Wastewater Treatment Plant – If a treatment plant is designed to treat wastewater from 1,000 homes (EDU), then each home that connects to the treatment plant would have to pay for 1/1000th of the treatment plant cost. Because of the high cost of building a wastewater treatment plant, they are constructed or expanded only after a long planning process. Treatment plants are usually constructed based on need projected 10 years in the future. They are permitted to have a certain flow capacity in gallons per day, which is often calculated into equivalent dwelling units or EDU.

Lateral – when a new sewer district is designated, each homeowner must connect their indoor plumbing to the new sewer main. These costs vary based on the length of pipe to get from the house to the main, obstacles such as trees and/or driveways, and whether or not the existing On-Lot Disposal Systems (OLDS) is in the front, side, or back of the house.

To cut costs, some homeowners opt to change plumbing inside their house rather than run a lateral from the back of the house to the main in front.

Inspection Fee – To assure that the connection between the house and the sewer main is installed correctly, and thereby reduce the chance of sewer problems, the township engineer will inspect the lateral.

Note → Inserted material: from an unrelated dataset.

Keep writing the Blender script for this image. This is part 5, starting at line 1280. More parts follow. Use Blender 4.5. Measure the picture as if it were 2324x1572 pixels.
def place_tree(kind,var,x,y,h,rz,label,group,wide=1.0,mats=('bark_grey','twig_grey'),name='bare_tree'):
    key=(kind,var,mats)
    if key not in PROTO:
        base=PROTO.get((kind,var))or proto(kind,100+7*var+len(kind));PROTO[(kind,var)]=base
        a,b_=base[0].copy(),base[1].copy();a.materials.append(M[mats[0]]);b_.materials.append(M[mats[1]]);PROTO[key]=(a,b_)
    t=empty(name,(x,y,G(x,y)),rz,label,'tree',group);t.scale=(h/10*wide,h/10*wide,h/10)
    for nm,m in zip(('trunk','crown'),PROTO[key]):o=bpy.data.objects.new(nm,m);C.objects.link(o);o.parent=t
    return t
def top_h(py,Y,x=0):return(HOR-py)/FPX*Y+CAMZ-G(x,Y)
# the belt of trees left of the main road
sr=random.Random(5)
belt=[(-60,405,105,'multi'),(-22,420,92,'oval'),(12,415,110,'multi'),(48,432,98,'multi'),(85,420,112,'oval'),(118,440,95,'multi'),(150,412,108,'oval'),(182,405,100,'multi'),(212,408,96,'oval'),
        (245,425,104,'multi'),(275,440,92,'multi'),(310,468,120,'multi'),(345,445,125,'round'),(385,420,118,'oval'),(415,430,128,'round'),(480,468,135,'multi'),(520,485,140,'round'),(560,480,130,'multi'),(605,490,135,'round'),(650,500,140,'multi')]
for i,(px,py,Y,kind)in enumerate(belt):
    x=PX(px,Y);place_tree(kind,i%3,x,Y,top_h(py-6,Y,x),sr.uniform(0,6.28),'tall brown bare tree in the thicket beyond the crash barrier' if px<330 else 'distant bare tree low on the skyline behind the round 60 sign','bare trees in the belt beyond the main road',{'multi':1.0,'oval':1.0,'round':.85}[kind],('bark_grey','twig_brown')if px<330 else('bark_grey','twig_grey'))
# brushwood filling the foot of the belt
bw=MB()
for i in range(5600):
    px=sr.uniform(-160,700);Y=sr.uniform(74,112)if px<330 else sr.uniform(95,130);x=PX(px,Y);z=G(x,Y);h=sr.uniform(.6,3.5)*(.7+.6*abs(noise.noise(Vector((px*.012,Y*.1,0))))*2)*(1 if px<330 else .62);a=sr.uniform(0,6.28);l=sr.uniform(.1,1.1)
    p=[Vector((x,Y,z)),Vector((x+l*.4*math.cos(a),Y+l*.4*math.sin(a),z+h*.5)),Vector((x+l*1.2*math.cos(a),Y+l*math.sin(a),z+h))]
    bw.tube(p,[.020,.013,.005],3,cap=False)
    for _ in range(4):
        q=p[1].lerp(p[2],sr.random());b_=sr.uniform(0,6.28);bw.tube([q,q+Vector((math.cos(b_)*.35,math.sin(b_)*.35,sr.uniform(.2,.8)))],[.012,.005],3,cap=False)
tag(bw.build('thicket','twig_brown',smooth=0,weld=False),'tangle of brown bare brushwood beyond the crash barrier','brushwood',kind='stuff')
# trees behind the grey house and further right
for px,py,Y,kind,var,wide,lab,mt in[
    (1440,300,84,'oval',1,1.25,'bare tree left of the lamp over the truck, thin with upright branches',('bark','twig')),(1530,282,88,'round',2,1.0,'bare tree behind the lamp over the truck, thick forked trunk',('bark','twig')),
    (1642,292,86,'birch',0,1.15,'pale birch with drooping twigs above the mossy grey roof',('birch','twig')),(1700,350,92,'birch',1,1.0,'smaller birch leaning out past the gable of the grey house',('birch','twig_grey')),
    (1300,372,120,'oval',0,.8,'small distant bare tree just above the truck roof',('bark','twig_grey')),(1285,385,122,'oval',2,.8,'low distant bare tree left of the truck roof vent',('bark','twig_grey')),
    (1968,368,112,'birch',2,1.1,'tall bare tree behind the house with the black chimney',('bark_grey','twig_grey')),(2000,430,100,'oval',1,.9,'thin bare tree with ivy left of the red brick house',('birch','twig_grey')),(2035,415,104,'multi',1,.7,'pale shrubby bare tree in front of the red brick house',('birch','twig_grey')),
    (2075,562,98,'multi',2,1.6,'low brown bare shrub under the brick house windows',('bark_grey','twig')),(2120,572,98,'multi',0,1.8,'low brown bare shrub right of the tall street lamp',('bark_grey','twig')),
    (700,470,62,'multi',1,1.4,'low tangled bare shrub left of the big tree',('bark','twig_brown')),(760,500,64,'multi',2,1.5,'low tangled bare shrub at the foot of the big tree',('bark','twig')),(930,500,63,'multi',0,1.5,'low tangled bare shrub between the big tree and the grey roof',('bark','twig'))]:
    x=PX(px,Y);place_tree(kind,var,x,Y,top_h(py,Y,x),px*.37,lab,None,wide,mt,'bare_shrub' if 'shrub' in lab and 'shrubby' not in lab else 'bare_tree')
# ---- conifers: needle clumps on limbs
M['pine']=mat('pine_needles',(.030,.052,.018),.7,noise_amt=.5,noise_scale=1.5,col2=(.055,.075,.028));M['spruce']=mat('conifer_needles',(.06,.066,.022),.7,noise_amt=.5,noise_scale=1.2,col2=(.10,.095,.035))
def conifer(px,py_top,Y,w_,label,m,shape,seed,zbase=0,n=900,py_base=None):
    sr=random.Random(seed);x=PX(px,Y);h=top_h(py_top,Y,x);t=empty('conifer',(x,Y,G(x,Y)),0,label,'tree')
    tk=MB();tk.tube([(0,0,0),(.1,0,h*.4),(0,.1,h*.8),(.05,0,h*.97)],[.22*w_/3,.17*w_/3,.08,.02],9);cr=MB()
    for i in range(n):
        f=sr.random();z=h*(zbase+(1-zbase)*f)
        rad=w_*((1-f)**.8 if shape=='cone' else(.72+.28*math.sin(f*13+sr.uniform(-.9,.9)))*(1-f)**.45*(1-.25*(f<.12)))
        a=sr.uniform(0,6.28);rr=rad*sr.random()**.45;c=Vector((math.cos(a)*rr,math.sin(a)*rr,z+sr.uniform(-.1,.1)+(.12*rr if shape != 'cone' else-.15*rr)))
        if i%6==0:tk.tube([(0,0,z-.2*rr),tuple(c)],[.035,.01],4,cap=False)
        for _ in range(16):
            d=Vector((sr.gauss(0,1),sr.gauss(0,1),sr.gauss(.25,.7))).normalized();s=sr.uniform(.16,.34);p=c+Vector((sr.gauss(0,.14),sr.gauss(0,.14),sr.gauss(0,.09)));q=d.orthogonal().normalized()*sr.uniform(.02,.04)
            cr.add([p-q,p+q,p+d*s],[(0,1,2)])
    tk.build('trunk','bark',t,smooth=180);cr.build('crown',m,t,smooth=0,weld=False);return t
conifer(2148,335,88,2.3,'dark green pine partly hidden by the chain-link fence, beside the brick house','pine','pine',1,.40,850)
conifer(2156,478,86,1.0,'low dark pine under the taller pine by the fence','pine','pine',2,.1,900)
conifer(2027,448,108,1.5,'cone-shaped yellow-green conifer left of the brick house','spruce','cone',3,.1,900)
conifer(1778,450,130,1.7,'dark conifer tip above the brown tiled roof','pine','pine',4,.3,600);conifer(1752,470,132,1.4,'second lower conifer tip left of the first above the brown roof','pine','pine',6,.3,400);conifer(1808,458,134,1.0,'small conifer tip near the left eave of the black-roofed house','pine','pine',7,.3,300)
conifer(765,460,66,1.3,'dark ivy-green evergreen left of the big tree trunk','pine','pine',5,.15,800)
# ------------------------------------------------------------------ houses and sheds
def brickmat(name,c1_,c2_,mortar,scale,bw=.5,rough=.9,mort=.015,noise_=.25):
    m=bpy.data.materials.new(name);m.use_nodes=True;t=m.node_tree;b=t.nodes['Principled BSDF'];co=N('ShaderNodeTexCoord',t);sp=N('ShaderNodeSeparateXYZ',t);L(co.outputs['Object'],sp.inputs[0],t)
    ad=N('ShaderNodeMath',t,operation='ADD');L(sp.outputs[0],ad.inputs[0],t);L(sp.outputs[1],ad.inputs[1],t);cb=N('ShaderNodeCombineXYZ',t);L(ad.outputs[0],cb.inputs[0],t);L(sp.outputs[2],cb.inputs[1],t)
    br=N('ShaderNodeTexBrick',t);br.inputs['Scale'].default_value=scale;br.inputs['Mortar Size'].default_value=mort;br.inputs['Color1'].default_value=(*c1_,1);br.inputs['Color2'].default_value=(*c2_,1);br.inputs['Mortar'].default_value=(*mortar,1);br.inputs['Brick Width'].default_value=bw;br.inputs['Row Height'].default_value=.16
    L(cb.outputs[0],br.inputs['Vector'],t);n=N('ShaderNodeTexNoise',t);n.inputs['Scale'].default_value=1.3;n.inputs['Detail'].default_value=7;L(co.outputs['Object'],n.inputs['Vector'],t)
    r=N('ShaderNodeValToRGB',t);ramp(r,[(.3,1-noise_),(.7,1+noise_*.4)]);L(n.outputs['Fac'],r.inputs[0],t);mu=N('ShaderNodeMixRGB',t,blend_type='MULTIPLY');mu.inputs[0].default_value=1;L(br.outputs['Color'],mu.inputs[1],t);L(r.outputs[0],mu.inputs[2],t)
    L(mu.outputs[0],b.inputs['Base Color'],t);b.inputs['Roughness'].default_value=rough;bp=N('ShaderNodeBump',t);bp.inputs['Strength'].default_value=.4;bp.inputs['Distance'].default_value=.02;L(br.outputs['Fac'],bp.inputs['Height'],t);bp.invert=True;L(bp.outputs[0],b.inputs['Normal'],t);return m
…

The cost of the inspection for existing residences, $200, is included in the EDU cost.

How Cost is Determined – The treatment plant or EDU cost varies depending on the treatment plant that takes the wastewater. This ranges currently from about $4,300 to $7,700. Recent sewer main installations have ranged between $12,000 and $25,000.

The sewer lateral cost depends on the length of pipe that needs to be run as well as any obstacles that may have to be addressed, but ranges from about $8,000 to $15,000.

Recent public sewer installations (sewer main and EDU) have ranged from about $15,000 to $18,500 – plus the cost of the lateral. This is not necessarily what the homeowners have paid.